Why a garden? Why the Vegetable Project? (#4)

April 21 Isaiah JamesWhat exactly drives us to build gardens at Albany schools and then lead kids out to them? Why would we bother with those time-consuming fundraising initiatives, like Boxtops for Education, and those time-consuming chores in the garden, like weeding and watering? And what is the big deal about growing some of our own lettuce and tomatoes, when it’s so cheap in the supermarket?

Please see our first take at answering these questions and then another and then still one more. And here is another try.

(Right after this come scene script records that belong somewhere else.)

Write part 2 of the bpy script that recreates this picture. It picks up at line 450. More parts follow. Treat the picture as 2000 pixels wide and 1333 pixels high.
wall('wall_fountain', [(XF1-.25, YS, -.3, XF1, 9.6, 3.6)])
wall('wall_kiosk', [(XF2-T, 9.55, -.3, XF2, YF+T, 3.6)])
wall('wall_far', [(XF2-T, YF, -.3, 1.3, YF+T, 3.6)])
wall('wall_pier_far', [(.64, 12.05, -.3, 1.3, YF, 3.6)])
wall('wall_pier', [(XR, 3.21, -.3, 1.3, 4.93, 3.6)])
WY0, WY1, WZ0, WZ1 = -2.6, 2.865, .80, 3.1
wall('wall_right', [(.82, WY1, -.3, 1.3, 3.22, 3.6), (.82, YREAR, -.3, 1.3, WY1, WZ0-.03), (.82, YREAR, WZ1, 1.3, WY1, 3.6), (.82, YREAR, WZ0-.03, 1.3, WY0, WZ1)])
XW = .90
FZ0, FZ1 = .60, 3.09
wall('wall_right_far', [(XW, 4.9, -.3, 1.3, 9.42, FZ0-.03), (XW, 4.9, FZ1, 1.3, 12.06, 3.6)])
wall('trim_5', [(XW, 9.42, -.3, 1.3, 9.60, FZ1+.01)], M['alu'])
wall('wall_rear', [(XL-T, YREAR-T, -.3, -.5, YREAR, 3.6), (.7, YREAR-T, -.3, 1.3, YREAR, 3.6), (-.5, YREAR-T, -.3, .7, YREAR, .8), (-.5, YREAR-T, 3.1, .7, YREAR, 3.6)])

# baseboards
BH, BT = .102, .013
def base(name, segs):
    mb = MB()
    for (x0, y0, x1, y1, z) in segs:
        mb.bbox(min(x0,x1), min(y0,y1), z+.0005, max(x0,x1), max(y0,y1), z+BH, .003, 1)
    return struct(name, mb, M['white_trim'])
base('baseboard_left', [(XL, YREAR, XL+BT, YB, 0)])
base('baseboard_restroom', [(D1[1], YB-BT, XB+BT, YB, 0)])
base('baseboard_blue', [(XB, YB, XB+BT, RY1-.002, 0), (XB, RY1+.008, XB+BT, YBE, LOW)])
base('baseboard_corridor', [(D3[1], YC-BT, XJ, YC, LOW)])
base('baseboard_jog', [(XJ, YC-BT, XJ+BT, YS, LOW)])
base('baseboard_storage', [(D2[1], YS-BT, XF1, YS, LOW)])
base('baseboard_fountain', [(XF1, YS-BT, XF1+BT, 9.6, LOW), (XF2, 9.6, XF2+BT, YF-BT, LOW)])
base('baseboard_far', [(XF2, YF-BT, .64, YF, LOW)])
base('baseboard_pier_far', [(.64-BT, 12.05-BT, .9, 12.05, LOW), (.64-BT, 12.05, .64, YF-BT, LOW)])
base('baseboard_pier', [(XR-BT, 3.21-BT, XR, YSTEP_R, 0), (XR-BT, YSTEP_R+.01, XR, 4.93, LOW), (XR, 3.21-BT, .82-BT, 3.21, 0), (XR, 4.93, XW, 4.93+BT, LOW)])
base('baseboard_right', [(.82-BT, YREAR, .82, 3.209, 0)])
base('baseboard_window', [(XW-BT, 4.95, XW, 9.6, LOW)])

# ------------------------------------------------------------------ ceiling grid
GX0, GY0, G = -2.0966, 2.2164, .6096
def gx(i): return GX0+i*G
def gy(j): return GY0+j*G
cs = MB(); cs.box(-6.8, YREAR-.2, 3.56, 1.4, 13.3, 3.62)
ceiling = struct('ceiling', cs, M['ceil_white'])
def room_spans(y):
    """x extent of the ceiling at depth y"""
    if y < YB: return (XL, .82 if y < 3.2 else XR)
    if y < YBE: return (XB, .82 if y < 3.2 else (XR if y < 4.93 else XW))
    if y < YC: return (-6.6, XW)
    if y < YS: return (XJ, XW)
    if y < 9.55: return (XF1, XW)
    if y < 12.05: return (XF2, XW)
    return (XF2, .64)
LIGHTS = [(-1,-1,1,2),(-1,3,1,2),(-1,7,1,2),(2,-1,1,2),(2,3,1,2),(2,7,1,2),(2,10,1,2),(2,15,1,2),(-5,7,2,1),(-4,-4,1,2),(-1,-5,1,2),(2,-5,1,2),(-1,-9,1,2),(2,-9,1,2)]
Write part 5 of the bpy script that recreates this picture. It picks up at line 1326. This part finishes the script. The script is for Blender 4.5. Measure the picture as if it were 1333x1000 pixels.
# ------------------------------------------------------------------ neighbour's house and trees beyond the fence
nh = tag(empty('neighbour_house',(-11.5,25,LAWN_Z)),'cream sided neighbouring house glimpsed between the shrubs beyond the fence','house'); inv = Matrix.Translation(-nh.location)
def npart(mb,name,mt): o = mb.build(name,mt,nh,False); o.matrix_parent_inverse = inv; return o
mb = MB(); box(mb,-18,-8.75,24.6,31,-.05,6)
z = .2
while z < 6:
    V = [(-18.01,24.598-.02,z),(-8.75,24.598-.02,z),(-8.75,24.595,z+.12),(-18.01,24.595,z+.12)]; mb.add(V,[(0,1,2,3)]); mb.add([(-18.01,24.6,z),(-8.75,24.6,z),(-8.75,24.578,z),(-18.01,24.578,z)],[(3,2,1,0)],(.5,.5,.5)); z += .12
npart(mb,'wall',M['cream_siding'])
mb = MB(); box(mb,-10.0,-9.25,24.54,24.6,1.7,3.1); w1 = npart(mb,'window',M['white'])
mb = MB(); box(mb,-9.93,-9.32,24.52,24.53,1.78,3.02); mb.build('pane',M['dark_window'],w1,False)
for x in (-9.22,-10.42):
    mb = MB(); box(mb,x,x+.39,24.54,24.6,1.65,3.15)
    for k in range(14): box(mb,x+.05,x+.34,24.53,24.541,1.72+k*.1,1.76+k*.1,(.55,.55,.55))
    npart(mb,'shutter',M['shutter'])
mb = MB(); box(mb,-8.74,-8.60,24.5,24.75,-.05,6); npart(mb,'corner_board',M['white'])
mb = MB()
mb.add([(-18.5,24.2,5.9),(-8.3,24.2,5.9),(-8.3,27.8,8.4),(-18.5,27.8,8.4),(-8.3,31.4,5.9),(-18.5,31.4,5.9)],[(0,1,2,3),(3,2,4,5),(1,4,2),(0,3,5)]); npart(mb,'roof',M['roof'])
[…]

Vegetables can be a tough sell, at least when alternatives full of sugar, salt and fat are plentiful. School lunch program leaders surely know that kids don’t want to eat the healthy stuff. Their experience says, “Make’m put a salad on their tray and they’ll just throw it out.”

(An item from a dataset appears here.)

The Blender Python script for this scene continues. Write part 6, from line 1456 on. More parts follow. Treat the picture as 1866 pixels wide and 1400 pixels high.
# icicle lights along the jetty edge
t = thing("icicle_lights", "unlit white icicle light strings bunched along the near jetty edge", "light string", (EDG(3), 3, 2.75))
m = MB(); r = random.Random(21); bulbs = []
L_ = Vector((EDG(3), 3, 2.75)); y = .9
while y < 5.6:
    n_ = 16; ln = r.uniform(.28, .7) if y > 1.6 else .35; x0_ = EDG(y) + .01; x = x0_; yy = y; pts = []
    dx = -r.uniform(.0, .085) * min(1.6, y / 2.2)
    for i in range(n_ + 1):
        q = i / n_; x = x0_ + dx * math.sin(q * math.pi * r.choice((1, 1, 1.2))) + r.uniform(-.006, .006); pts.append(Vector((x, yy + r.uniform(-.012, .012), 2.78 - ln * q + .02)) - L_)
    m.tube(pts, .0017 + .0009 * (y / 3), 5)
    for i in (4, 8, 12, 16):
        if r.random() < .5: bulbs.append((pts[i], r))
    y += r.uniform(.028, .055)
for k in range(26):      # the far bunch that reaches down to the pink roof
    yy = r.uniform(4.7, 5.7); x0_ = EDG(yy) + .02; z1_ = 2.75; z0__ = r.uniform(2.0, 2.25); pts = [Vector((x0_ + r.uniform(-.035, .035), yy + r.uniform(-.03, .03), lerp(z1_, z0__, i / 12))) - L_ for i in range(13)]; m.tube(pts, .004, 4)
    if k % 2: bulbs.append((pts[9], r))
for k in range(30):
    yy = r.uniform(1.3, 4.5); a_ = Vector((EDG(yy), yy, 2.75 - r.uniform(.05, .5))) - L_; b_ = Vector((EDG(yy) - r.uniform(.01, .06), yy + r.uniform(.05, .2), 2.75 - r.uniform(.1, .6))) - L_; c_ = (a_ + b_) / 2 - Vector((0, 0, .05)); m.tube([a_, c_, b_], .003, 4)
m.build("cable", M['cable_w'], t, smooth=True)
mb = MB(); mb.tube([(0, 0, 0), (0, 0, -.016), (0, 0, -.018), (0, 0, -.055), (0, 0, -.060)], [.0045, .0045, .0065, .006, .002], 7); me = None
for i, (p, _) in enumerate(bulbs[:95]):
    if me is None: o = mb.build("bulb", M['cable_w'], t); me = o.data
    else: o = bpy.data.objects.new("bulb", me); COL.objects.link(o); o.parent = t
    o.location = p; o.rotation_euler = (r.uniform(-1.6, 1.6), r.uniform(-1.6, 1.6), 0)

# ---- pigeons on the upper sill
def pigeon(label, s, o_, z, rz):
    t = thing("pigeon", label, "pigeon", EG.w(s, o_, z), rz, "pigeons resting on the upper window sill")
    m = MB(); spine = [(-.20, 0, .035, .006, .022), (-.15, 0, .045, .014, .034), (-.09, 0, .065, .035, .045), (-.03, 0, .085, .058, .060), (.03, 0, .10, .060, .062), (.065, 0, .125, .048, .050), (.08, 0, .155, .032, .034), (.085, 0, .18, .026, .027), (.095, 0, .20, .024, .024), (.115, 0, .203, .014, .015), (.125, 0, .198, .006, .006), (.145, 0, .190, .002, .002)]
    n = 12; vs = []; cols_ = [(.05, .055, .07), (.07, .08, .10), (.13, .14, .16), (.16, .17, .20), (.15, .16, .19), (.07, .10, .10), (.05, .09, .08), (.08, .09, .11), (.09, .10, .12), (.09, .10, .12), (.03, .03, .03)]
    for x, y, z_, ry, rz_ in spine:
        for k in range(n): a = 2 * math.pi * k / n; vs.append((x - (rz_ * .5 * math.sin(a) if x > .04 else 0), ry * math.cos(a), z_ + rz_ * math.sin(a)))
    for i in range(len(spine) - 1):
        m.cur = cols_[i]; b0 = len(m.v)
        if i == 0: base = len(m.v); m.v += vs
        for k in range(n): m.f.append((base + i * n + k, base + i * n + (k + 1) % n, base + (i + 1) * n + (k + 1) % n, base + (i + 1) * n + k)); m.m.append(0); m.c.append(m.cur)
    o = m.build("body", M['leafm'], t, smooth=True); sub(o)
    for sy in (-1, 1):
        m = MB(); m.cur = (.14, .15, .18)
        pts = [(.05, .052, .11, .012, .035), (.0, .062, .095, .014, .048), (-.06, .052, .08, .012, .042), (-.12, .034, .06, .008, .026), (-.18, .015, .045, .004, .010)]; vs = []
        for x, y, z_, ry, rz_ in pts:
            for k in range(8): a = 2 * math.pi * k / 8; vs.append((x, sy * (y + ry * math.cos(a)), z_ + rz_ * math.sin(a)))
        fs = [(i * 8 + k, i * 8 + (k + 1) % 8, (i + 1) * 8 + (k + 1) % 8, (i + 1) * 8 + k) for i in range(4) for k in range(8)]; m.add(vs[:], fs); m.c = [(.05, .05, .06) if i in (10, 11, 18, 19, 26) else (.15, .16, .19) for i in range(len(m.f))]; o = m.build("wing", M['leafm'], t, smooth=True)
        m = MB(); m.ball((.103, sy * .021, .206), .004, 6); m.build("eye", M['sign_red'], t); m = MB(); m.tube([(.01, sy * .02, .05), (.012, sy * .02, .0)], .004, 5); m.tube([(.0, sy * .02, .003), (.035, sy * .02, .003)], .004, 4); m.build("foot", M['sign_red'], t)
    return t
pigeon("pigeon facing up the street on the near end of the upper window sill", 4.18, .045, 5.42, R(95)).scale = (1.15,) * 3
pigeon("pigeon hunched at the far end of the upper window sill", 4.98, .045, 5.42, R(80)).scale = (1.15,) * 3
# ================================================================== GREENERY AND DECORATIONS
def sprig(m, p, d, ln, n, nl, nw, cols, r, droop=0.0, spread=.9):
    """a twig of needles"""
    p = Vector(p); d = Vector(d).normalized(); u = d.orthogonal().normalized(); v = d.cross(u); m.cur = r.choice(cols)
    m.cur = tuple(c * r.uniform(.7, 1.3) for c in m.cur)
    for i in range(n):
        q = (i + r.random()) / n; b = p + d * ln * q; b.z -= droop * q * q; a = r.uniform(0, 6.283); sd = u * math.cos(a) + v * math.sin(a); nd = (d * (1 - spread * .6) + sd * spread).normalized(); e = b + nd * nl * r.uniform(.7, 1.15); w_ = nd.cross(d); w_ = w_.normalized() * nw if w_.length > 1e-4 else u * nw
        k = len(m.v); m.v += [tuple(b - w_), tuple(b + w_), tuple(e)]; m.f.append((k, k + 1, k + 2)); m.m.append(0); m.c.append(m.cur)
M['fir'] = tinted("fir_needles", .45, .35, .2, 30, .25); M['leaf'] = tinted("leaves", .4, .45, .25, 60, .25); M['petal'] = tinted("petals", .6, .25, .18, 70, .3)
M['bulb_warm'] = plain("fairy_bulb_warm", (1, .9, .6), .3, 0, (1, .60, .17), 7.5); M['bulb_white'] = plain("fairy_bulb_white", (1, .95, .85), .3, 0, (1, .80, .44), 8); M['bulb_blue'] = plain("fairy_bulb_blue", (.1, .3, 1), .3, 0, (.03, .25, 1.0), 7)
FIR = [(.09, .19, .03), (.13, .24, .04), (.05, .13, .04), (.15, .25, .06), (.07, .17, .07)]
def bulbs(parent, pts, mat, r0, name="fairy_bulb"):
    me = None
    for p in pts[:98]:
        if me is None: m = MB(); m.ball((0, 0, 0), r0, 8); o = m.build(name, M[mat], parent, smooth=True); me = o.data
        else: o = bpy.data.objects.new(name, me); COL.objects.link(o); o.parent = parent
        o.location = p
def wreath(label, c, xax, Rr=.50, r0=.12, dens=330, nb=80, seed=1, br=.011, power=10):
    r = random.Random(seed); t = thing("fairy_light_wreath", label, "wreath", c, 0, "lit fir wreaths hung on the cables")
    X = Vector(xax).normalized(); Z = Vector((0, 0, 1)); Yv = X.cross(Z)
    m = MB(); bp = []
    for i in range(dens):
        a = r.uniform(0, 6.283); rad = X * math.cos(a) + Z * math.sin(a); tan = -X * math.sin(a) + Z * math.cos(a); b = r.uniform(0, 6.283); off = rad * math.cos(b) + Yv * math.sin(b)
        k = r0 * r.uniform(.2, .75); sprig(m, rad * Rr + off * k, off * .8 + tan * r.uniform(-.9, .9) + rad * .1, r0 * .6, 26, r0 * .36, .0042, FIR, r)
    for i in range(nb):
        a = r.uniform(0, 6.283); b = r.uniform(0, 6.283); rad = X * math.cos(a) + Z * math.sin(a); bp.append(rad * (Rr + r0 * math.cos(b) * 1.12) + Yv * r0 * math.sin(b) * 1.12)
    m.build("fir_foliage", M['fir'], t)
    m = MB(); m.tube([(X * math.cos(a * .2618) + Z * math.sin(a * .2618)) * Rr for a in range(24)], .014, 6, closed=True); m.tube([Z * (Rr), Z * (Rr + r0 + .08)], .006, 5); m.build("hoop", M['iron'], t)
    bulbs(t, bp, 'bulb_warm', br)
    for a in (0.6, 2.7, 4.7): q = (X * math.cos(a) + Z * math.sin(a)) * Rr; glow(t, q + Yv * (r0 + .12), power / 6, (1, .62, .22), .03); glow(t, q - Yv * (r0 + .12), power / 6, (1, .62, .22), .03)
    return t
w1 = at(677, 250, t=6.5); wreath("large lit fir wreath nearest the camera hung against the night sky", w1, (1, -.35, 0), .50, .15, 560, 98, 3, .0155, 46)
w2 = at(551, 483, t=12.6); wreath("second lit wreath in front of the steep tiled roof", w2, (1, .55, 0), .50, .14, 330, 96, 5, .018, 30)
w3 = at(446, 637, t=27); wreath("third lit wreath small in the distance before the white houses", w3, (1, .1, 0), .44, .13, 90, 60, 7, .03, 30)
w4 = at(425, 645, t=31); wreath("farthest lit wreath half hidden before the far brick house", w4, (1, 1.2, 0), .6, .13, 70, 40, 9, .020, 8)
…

But we have observed, and ample research backs our informal sense of things, that very different results are possible when we present vegetables a little differently. For example, we see kids clamoring for a taste when we take classes out to our gardens in the fall and walk around picking and pulling and digging this and that. We see kids popping slices of carrots and peppers into their mouths moments after proclaiming that they would never eat something that “grows in the dirt.” And we see kids in our weekly Garden Club at Myers Middle School dig into the dishes that we prepare.

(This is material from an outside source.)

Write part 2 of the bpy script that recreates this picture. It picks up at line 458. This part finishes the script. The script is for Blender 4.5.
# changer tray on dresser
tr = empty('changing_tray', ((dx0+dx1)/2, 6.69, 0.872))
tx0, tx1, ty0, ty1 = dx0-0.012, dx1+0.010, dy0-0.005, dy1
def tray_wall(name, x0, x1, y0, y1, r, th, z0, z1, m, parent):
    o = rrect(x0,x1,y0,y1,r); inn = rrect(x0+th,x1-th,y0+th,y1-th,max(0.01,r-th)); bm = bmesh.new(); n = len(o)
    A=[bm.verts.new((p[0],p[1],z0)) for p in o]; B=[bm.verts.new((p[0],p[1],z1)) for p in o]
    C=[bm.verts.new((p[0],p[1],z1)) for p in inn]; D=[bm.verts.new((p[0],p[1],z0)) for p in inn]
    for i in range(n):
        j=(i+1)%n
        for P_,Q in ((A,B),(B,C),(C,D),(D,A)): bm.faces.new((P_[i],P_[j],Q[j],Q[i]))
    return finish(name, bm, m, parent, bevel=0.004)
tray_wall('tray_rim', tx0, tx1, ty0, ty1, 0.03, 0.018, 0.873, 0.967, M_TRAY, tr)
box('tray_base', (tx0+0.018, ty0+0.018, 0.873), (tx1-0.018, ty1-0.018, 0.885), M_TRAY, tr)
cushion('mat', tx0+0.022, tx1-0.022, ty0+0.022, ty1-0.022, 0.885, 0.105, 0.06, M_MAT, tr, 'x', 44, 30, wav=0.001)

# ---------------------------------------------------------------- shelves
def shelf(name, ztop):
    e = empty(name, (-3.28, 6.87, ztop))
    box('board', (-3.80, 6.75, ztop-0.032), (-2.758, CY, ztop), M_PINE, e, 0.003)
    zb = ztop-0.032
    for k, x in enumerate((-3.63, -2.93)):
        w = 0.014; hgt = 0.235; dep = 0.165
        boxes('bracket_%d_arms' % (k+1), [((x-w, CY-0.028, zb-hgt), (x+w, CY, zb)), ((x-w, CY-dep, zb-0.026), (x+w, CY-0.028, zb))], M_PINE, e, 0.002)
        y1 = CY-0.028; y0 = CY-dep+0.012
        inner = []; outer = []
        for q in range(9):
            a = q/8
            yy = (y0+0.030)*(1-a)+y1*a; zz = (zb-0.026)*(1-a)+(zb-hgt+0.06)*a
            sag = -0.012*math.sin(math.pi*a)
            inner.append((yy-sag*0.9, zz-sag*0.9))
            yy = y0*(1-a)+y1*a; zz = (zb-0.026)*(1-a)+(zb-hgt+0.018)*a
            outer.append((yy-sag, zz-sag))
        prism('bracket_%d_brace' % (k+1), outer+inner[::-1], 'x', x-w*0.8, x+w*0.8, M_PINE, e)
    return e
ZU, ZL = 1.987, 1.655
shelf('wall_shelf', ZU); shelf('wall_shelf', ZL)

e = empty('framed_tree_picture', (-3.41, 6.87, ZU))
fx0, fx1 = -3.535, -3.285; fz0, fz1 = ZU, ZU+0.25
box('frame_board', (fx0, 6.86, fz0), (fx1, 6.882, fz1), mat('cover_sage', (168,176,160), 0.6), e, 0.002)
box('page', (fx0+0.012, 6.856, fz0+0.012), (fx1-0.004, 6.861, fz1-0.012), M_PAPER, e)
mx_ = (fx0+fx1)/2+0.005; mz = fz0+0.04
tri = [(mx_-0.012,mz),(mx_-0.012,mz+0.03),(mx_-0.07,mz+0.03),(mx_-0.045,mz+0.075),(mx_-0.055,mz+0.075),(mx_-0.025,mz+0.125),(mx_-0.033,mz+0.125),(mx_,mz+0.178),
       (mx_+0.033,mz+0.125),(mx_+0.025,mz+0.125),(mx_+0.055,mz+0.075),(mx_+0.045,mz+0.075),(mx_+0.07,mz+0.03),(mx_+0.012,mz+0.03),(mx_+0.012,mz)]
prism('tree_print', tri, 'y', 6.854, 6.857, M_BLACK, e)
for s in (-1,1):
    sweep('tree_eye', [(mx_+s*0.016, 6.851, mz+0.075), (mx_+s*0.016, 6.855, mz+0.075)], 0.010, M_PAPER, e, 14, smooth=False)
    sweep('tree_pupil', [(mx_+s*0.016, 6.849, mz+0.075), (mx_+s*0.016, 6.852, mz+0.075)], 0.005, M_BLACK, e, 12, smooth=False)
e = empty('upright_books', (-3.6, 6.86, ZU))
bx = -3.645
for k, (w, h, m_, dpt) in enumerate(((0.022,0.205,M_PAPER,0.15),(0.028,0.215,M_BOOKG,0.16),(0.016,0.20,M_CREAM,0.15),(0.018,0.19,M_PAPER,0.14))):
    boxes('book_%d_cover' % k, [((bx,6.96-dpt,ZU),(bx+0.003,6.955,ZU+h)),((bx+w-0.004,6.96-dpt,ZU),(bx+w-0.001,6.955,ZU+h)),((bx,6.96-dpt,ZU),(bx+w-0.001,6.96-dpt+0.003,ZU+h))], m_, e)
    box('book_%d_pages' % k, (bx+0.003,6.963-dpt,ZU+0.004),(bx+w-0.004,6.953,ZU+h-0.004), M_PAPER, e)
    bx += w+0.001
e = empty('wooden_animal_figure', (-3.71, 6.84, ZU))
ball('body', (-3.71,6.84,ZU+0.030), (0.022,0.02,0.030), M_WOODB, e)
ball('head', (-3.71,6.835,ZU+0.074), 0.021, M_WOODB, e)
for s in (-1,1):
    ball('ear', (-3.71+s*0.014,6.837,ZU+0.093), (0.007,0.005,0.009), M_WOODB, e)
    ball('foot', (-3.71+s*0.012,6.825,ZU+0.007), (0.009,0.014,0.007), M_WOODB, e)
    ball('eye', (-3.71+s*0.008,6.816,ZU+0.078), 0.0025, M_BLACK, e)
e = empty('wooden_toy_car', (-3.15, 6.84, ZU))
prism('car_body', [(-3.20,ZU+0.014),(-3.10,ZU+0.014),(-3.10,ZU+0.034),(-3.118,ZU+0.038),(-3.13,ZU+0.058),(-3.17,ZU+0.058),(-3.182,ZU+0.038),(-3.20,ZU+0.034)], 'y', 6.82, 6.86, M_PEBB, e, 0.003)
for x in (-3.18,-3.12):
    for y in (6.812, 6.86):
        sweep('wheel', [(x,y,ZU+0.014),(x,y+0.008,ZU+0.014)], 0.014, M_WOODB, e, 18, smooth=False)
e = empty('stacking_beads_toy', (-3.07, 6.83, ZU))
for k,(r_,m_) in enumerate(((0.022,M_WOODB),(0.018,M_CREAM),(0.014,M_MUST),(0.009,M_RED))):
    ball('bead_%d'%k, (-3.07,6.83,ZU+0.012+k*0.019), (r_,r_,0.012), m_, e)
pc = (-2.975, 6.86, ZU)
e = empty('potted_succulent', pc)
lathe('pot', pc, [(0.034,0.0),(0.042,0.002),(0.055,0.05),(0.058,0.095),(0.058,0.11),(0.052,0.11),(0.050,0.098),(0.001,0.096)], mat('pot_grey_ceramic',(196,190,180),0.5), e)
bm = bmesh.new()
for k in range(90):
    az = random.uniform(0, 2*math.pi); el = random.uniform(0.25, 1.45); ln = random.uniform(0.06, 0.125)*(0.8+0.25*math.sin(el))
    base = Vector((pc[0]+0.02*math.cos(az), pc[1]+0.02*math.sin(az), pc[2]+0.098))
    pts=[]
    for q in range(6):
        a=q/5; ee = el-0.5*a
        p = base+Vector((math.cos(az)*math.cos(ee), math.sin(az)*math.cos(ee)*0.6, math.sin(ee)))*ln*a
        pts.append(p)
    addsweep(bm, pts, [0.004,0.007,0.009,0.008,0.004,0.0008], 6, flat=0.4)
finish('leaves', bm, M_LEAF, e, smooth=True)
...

So why garden? And why the Vegetable Project? Because we can prompt conversations about nutrition that don’t sound like all lecture. And we have some success when we encourage tasting fruits and vegetables.

And why is that? Maybe it’s the pleasant presentation. Maybe it’s the stake kids have in nurturing the growth and development of what they eat, you know, putting a seed in the soil, watering the young plant, adding nutrient to the soil with compost they produced, clearing weeds away from the growing plant and harvesting the edible part of a plant and maybe even harvesting seeds to start the whole cycle over. Maybe it’s the active participation in preparing the fruit or vegetable.